-- BEGIN --
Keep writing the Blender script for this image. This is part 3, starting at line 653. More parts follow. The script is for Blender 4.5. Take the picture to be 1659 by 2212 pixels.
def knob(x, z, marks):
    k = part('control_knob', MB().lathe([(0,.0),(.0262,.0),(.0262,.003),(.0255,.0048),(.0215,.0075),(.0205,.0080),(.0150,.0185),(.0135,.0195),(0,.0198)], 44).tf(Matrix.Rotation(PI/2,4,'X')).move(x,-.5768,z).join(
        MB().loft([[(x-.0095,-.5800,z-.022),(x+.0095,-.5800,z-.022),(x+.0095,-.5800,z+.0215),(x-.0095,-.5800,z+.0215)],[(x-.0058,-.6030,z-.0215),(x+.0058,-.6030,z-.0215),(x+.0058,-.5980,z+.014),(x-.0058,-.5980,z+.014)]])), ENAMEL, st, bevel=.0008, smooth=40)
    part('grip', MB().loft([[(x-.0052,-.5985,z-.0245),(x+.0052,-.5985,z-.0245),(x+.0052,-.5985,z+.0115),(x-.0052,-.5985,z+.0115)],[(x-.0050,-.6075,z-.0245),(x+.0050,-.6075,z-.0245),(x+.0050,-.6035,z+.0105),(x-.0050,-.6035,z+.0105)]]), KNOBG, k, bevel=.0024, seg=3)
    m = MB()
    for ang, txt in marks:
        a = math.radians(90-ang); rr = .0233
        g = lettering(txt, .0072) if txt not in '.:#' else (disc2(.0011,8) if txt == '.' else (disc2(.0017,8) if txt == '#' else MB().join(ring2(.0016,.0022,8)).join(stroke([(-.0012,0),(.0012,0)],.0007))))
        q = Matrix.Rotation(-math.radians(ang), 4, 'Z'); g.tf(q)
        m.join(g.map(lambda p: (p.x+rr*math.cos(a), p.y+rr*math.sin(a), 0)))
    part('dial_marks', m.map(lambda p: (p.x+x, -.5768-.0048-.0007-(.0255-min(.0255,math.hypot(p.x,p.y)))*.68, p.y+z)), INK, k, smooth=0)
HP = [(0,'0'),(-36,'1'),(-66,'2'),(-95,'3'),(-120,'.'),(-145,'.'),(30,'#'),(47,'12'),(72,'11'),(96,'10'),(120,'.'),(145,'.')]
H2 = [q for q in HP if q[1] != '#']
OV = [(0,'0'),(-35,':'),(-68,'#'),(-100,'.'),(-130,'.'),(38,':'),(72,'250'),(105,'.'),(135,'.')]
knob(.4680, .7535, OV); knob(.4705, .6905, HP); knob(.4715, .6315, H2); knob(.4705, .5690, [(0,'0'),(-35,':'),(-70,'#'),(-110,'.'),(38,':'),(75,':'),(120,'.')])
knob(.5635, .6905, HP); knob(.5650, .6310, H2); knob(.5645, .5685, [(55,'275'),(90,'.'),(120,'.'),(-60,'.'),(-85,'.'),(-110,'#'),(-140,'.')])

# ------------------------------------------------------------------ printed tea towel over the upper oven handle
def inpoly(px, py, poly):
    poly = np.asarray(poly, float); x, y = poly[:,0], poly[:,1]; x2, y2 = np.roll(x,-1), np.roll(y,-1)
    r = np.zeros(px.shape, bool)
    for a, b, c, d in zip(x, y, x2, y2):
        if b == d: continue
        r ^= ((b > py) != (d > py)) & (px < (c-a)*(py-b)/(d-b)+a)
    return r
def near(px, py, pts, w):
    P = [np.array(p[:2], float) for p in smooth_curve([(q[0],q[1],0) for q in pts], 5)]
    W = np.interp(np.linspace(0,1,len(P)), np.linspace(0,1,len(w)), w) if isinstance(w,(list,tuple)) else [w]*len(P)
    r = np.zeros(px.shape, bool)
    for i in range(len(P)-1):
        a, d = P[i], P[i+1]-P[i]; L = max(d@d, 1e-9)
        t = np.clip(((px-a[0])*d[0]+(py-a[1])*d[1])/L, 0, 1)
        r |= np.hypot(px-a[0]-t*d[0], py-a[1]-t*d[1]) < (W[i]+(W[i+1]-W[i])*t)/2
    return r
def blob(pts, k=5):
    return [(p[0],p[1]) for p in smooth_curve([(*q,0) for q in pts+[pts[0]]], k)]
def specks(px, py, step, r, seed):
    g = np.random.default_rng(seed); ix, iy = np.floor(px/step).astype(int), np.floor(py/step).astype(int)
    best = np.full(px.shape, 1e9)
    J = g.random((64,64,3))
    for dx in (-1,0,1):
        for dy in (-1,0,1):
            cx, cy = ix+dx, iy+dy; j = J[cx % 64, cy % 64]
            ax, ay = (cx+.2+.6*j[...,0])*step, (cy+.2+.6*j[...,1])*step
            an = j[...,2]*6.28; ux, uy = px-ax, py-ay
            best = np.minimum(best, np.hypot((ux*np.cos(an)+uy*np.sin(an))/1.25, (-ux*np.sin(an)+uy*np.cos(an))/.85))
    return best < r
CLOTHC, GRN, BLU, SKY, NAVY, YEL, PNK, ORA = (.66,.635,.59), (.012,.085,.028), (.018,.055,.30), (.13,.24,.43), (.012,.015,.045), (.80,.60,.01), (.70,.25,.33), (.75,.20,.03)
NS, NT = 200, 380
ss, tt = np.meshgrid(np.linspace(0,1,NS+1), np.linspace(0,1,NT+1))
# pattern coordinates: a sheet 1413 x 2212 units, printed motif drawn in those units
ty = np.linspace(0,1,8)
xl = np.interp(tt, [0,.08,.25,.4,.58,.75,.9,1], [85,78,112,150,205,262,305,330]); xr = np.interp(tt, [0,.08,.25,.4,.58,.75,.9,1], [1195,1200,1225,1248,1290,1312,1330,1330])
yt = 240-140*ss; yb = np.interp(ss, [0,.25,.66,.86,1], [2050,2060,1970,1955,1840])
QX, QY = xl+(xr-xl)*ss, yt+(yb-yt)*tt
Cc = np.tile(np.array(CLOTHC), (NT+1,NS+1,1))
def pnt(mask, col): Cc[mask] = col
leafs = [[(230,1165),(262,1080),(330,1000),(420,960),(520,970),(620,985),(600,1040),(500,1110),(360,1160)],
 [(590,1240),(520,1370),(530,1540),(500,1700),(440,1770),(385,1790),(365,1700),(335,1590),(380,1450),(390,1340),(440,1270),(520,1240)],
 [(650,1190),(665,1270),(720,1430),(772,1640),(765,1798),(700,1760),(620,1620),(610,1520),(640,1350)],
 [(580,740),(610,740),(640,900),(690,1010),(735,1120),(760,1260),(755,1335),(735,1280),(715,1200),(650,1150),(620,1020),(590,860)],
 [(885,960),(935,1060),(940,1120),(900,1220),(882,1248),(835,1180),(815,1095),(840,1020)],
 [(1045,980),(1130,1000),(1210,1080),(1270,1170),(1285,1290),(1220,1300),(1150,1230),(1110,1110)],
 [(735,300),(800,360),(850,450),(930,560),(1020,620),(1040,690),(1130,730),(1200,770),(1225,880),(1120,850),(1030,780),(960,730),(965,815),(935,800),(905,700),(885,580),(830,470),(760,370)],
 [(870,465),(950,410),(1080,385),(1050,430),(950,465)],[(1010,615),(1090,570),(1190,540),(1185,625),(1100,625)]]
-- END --
Challenge: Write out every line exactly as it stands.

Response to this exercise:
Keep writing the Blender script for this image. This is part 3, starting at line 653. More parts follow. The script is for Blender 4.5. Take the picture to be 1659 by 2212 pixels.
def knob(x, z, marks):
    k = part('control_knob', MB().lathe([(0,.0),(.0262,.0),(.0262,.003),(.0255,.0048),(.0215,.0075),(.0205,.0080),(.0150,.0185),(.0135,.0195),(0,.0198)], 44).tf(Matrix.Rotation(PI/2,4,'X')).move(x,-.5768,z).join(
        MB().loft([[(x-.0095,-.5800,z-.022),(x+.0095,-.5800,z-.022),(x+.0095,-.5800,z+.0215),(x-.0095,-.5800,z+.0215)],[(x-.0058,-.6030,z-.0215),(x+.0058,-.6030,z-.0215),(x+.0058,-.5980,z+.014),(x-.0058,-.5980,z+.014)]])), ENAMEL, st, bevel=.0008, smooth=40)
    part('grip', MB().loft([[(x-.0052,-.5985,z-.0245),(x+.0052,-.5985,z-.0245),(x+.0052,-.5985,z+.0115),(x-.0052,-.5985,z+.0115)],[(x-.0050,-.6075,z-.0245),(x+.0050,-.6075,z-.0245),(x+.0050,-.6035,z+.0105),(x-.0050,-.6035,z+.0105)]]), KNOBG, k, bevel=.0024, seg=3)
    m = MB()
    for ang, txt in marks:
        a = math.radians(90-ang); rr = .0233
        g = lettering(txt, .0072) if txt not in '.:#' else (disc2(.0011,8) if txt == '.' else (disc2(.0017,8) if txt == '#' else MB().join(ring2(.0016,.0022,8)).join(stroke([(-.0012,0),(.0012,0)],.0007))))
        q = Matrix.Rotation(-math.radians(ang), 4, 'Z'); g.tf(q)
        m.join(g.map(lambda p: (p.x+rr*math.cos(a), p.y+rr*math.sin(a), 0)))
    part('dial_marks', m.map(lambda p: (p.x+x, -.5768-.0048-.0007-(.0255-min(.0255,math.hypot(p.x,p.y)))*.68, p.y+z)), INK, k, smooth=0)
HP = [(0,'0'),(-36,'1'),(-66,'2'),(-95,'3'),(-120,'.'),(-145,'.'),(30,'#'),(47,'12'),(72,'11'),(96,'10'),(120,'.'),(145,'.')]
H2 = [q for q in HP if q[1] != '#']
OV = [(0,'0'),(-35,':'),(-68,'#'),(-100,'.'),(-130,'.'),(38,':'),(72,'250'),(105,'.'),(135,'.')]
knob(.4680, .7535, OV); knob(.4705, .6905, HP); knob(.4715, .6315, H2); knob(.4705, .5690, [(0,'0'),(-35,':'),(-70,'#'),(-110,'.'),(38,':'),(75,':'),(120,'.')])
knob(.5635, .6905, HP); knob(.5650, .6310, H2); knob(.5645, .5685, [(55,'275'),(90,'.'),(120,'.'),(-60,'.'),(-85,'.'),(-110,'#'),(-140,'.')])

# ------------------------------------------------------------------ printed tea towel over the upper oven handle
def inpoly(px, py, poly):
    poly = np.asarray(poly, float); x, y = poly[:,0], poly[:,1]; x2, y2 = np.roll(x,-1), np.roll(y,-1)
    r = np.zeros(px.shape, bool)
    for a, b, c, d in zip(x, y, x2, y2):
        if b == d: continue
        r ^= ((b > py) != (d > py)) & (px < (c-a)*(py-b)/(d-b)+a)
    return r
def near(px, py, pts, w):
    P = [np.array(p[:2], float) for p in smooth_curve([(q[0],q[1],0) for q in pts], 5)]
    W = np.interp(np.linspace(0,1,len(P)), np.linspace(0,1,len(w)), w) if isinstance(w,(list,tuple)) else [w]*len(P)
    r = np.zeros(px.shape, bool)
    for i in range(len(P)-1):
        a, d = P[i], P[i+1]-P[i]; L = max(d@d, 1e-9)
        t = np.clip(((px-a[0])*d[0]+(py-a[1])*d[1])/L, 0, 1)
        r |= np.hypot(px-a[0]-t*d[0], py-a[1]-t*d[1]) < (W[i]+(W[i+1]-W[i])*t)/2
    return r
def blob(pts, k=5):
    return [(p[0],p[1]) for p in smooth_curve([(*q,0) for q in pts+[pts[0]]], k)]
def specks(px, py, step, r, seed):
    g = np.random.default_rng(seed); ix, iy = np.floor(px/step).astype(int), np.floor(py/step).astype(int)
    best = np.full(px.shape, 1e9)
    J = g.random((64,64,3))
    for dx in (-1,0,1):
        for dy in (-1,0,1):
            cx, cy = ix+dx, iy+dy; j = J[cx % 64, cy % 64]
            ax, ay = (cx+.2+.6*j[...,0])*step, (cy+.2+.6*j[...,1])*step
            an = j[...,2]*6.28; ux, uy = px-ax, py-ay
            best = np.minimum(best, np.hypot((ux*np.cos(an)+uy*np.sin(an))/1.25, (-ux*np.sin(an)+uy*np.cos(an))/.85))
    return best < r
CLOTHC, GRN, BLU, SKY, NAVY, YEL, PNK, ORA = (.66,.635,.59), (.012,.085,.028), (.018,.055,.30), (.13,.24,.43), (.012,.015,.045), (.80,.60,.01), (.70,.25,.33), (.75,.20,.03)
NS, NT = 200, 380
ss, tt = np.meshgrid(np.linspace(0,1,NS+1), np.linspace(0,1,NT+1))
# pattern coordinates: a sheet 1413 x 2212 units, printed motif drawn in those units
ty = np.linspace(0,1,8)
xl = np.interp(tt, [0,.08,.25,.4,.58,.75,.9,1], [85,78,112,150,205,262,305,330]); xr = np.interp(tt, [0,.08,.25,.4,.58,.75,.9,1], [1195,1200,1225,1248,1290,1312,1330,1330])
yt = 240-140*ss; yb = np.interp(ss, [0,.25,.66,.86,1], [2050,2060,1970,1955,1840])
QX, QY = xl+(xr-xl)*ss, yt+(yb-yt)*tt
Cc = np.tile(np.array(CLOTHC), (NT+1,NS+1,1))
def pnt(mask, col): Cc[mask] = col
leafs = [[(230,1165),(262,1080),(330,1000),(420,960),(520,970),(620,985),(600,1040),(500,1110),(360,1160)],
 [(590,1240),(520,1370),(530,1540),(500,1700),(440,1770),(385,1790),(365,1700),(335,1590),(380,1450),(390,1340),(440,1270),(520,1240)],
 [(650,1190),(665,1270),(720,1430),(772,1640),(765,1798),(700,1760),(620,1620),(610,1520),(640,1350)],
 [(580,740),(610,740),(640,900),(690,1010),(735,1120),(760,1260),(755,1335),(735,1280),(715,1200),(650,1150),(620,1020),(590,860)],
 [(885,960),(935,1060),(940,1120),(900,1220),(882,1248),(835,1180),(815,1095),(840,1020)],
 [(1045,980),(1130,1000),(1210,1080),(1270,1170),(1285,1290),(1220,1300),(1150,1230),(1110,1110)],
 [(735,300),(800,360),(850,450),(930,560),(1020,620),(1040,690),(1130,730),(1200,770),(1225,880),(1120,850),(1030,780),(960,730),(965,815),(935,800),(905,700),(885,580),(830,470),(760,370)],
 [(870,465),(950,410),(1080,385),(1050,430),(950,465)],[(1010,615),(1090,570),(1190,540),(1185,625),(1100,625)]]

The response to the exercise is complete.